Sublime experiences might be possible for Meyers’ characters (they certainly fall violently into and out of lust and codependence) but the pace of realization shows them prey to violent self-deception. How authentic is Maggie’s (Margarita Martinez) empowerment and reinvention, the most complete arc and most-discussed transformation in the play? (Germain and Muñoz grow interlinked rats’ tails, but this is somehow less notable than Maggie’s change into, first, a hyper-sexualized attitude and, later, a black dress.) The only new horizon for the liberated woman, her liberated sex, seems to be the freedom to rummage through a landscape of trash in relative peace and isolation. So it is a disturbing play—unfocused, perhaps, on purpose—and we are left with the image of space in high entropy: piles of crumpled paper, overturned furniture, ghosts of garish neon outfits, and motorboat speech clinging to the empty stage and the detritus of props. As the play ends, almost silently while a distant radio talk show drifts in the air, a character named only “Man 1” (Germain) sits in the rubble, and slowly, slowly opens his eyes. What kind of a world does he see, after the drama fades with its own vanity, on waking?

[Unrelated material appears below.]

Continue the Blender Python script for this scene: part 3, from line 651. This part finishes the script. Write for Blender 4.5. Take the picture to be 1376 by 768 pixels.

I believe some parallel vision has been Meyers’. It will be of interest, to whoever still follows the big drama of artists’ development, to see if this playwright’s vision of the boredom and horror of “rodent life and modern love” will be followed by a new revelation. Some audience awaits the play that will include all of this shrewdly rendered chaos, expertly folded into synthesis and genuine transformation. Meyers has not yet reached this point, but she has something in her, and that play may come. What we are after is no short order: in fact, it is the germ of that nearly-psychotic quest of the artist, so strikingly portrayed by Leicester Langdon as Ugmo in the festival the week before.

“Doubles, Demons, and Dreamers” was a reminder—wrought entirely in the anti-didactic language of theater, juxtaposition—that this artist’s quest is not unrelated to the mission of the LGBT community: to transform the chaos of rebellion, sex, and individuation into something as innocuous and crucial to human life as the family. The first is a state of affairs, often caught up with self-deception. The other, one hopes with Beth Nixon, is somehow timeless. Queer identity is not universal, but Sleeping Weazel helped to show that the themes of Pride touch universals. Artists, too, must sometimes choose their ancestors, traditions, and families. And history is a dream from which we are (all of us) trying to awake.